On Wednesday, various computer glitches resulted in the cancellation of more than 800 flights by United Airlines, as well as delays of hundreds of other flights, the closing of the New York Stock Exchange for roughly four hours, and similar problems at the Wall Street Journal. While three such occurrences in one day appears to be unprecedented, it should hardly come as any great surprise.
Our technological world runs on computers, and almost every business of any size is hampered, if not brought to a halt, by anything that crashes its computer system and online/internet communications. Equally to the point, all too many businesses do not to have back-up plans/systems because: (a) they can’t or don’t want to spend the money; (b) back-ups aren’t technically feasible, usually because alternative access to the internet isn’t available; or (c) no one even considered the necessity.
Most of these problems get back to money. As I noted before, several years ago, one backhoe in the wrong place knocked out fiber-optic internet access for much of Southern Utah for over a day. Did anyone even think about a parallel line? Hardly.

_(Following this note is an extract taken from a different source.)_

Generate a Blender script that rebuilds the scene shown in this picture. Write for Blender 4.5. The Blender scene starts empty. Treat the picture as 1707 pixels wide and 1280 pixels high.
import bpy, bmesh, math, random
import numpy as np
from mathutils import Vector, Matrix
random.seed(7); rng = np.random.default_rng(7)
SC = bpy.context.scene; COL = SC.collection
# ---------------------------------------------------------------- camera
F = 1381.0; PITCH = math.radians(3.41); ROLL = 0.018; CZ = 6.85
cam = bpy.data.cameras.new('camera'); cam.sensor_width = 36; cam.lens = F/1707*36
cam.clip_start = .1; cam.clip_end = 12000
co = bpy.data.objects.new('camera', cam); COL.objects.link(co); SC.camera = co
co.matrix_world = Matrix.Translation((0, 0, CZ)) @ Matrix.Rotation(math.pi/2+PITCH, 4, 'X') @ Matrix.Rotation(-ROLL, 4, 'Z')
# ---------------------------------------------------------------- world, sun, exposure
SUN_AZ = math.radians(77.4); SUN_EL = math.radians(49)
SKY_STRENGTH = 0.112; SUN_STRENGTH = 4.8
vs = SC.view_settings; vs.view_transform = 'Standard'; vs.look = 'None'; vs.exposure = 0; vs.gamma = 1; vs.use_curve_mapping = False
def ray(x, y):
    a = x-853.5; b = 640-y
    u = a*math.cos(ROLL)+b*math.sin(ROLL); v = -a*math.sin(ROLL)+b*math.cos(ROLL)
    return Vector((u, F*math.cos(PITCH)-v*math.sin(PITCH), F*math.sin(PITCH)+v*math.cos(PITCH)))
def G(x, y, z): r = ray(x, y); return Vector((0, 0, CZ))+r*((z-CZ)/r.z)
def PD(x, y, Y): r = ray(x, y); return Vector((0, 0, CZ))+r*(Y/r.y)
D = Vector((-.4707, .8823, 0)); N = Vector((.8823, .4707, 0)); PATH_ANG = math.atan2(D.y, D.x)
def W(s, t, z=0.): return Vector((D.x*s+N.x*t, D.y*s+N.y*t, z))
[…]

Then add to this the continual changes and upgrades to computer systems. Some companies can barely keep up with upgrading one system, and if the back-up systems aren’t upgraded and maintained as well, then they’ll soon be useless as well.
And what about all that data? Is it backed-up and stored elsewhere? Just how reliable and accessible will it be if internet connections are disrupted? Yet, if it’s onsite, that’s a different vulnerability. What tends to be either overlooked or minimized is that the world wide web not only maximizes opportunities, but also maximizes vulnerabilities, and minimizing those vulnerabilities takes time, resources, and money… and those measures don’t always work, as Wednesday’s events just proved.
Good computer systems can multiply advantages, but those systems are anything but as cost-saving as too many individuals and businesses seem to think. Cyber cheap is courting disaster…but I’d wager that lesson will be lost on too many CIOs and corporate managements.